I mention House of Wax because of the similarities between the use of unsettling likenesses in the haunting figures. Both are absolutely nightmare fuel. 
As for House of 1000 Corpses, its the twisted or darkly satirical imagery of an innocent homestead utilized by completely evil people looking to trap innocent folks.
These movies share an eldritch tone in their otherwise seemingly innocent settings, like a tourist attraction or wax museum, both of which can be unintentionally unsettling. Old places, whether a palace or an abandoned gas station, seem to develop a tingling, haunted atmosphere on their own accord that grows in and around them like the weeds that also take over. A tourist trap is exactly what its name implies. A trap!  
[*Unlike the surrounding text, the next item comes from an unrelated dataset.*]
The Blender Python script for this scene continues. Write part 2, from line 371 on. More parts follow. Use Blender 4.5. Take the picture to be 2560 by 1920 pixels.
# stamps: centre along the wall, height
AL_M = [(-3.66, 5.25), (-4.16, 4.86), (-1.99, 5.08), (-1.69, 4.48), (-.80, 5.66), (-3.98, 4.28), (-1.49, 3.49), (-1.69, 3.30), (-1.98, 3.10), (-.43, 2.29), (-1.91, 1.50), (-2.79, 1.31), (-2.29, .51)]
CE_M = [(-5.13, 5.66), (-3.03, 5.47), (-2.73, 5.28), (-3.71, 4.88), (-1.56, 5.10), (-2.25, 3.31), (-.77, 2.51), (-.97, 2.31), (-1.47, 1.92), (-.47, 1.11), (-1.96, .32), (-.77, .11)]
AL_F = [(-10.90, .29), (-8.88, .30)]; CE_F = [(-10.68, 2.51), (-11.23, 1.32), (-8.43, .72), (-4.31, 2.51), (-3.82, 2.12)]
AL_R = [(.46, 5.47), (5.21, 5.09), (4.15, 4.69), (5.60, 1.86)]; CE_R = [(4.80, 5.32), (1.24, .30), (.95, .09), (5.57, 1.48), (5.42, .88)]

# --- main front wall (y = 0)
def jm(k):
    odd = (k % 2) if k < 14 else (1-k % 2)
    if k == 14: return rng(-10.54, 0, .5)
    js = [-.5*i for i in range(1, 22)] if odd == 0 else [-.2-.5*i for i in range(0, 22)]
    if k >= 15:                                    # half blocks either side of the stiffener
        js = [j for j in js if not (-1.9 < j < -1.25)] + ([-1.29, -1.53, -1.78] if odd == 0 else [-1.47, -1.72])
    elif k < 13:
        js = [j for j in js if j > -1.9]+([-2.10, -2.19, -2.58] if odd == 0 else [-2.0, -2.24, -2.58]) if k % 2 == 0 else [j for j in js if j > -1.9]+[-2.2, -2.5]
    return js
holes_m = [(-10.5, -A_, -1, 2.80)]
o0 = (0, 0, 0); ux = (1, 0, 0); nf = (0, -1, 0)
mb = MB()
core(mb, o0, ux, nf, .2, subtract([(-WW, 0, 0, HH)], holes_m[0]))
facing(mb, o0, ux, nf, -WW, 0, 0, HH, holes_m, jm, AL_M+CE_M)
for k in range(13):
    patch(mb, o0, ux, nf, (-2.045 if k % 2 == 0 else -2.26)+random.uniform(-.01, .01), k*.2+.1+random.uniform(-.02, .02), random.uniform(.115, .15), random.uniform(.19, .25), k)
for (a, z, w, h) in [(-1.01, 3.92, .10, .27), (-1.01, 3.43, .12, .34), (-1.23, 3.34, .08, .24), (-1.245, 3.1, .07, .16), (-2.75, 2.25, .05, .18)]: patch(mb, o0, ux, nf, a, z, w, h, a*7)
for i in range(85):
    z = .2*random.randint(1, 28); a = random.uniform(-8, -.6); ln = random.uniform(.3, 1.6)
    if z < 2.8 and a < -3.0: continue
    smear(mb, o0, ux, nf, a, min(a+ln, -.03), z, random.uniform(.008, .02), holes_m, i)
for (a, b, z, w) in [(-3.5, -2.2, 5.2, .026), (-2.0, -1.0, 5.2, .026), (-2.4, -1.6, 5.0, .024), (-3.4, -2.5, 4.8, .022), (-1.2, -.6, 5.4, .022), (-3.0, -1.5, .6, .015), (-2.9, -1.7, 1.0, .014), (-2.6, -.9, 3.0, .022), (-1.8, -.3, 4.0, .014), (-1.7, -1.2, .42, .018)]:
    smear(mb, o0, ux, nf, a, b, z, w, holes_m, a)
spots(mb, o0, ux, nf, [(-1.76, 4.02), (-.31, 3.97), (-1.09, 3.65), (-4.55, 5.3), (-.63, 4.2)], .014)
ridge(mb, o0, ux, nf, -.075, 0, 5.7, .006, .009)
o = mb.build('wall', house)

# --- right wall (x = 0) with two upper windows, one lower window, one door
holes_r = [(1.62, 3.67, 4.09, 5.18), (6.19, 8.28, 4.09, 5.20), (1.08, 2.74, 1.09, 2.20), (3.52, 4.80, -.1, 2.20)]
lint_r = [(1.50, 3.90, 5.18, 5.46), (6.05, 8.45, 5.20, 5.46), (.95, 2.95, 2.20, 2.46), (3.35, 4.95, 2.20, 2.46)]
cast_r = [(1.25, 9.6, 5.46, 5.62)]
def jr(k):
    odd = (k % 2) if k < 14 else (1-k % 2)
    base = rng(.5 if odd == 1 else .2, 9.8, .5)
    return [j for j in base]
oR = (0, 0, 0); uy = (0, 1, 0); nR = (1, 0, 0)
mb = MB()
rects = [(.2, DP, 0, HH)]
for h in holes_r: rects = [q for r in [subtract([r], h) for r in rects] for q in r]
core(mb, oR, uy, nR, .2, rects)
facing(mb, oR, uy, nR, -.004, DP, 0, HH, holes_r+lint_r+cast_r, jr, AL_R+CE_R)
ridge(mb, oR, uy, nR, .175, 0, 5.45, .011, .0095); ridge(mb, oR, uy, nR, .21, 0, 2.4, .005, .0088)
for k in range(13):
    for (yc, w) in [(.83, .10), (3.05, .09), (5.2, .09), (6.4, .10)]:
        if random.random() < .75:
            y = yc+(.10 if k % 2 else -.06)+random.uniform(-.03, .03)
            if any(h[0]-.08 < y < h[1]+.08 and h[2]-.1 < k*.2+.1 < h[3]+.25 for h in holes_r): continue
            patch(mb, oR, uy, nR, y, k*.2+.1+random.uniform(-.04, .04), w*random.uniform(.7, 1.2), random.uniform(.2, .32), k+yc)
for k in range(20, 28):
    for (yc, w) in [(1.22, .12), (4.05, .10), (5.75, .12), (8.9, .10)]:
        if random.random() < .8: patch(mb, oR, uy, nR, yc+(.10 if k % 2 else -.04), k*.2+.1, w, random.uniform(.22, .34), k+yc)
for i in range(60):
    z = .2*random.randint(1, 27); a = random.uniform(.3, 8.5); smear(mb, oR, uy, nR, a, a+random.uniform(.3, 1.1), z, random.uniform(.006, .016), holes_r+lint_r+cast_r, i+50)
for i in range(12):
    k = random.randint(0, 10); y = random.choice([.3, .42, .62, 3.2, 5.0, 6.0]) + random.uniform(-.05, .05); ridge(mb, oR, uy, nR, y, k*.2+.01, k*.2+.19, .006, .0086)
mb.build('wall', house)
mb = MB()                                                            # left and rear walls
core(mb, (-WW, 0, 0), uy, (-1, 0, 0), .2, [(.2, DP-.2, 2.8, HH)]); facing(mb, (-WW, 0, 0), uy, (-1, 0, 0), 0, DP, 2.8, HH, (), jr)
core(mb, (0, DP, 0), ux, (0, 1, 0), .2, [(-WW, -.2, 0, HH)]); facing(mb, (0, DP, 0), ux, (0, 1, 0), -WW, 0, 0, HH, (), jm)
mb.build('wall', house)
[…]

Tourist Trap captures that needed dark tone rather well. Escape is not as easy as it looks. 
Tanya Roberts (left) and Jocelyn Jones in Tourist Trap.
I have to give credit to Jocelyn Jones. She puts in so much effort and energy, pulling off a convincing performance that her character Molly is legitimately terrified.
Tourist Trap plays the mannequins into the story well in both imagery, atmosphere and even soundtrack. 
Tourist Trap deserves recognition for how scary it is alone. Sure, the acting is rough, and it's saturated with all the typical horror stuff audiences have seen over and over, but it's the fear that audiences want. And it doesn't disappoint when it comes to that. It finds a way to succeed in delivering what's expected. Why? Because mannequins are friggin' terrifying. Gimmicky, but scary as hell. 
This movie is so loaded with psychological turmoil, it's hard to tell who's the crazy one by the end of the movie. Otherwise, it's just another slasher flick with naive girls screaming for help, a pervy old man, and a lot of blatantly stupid decisions.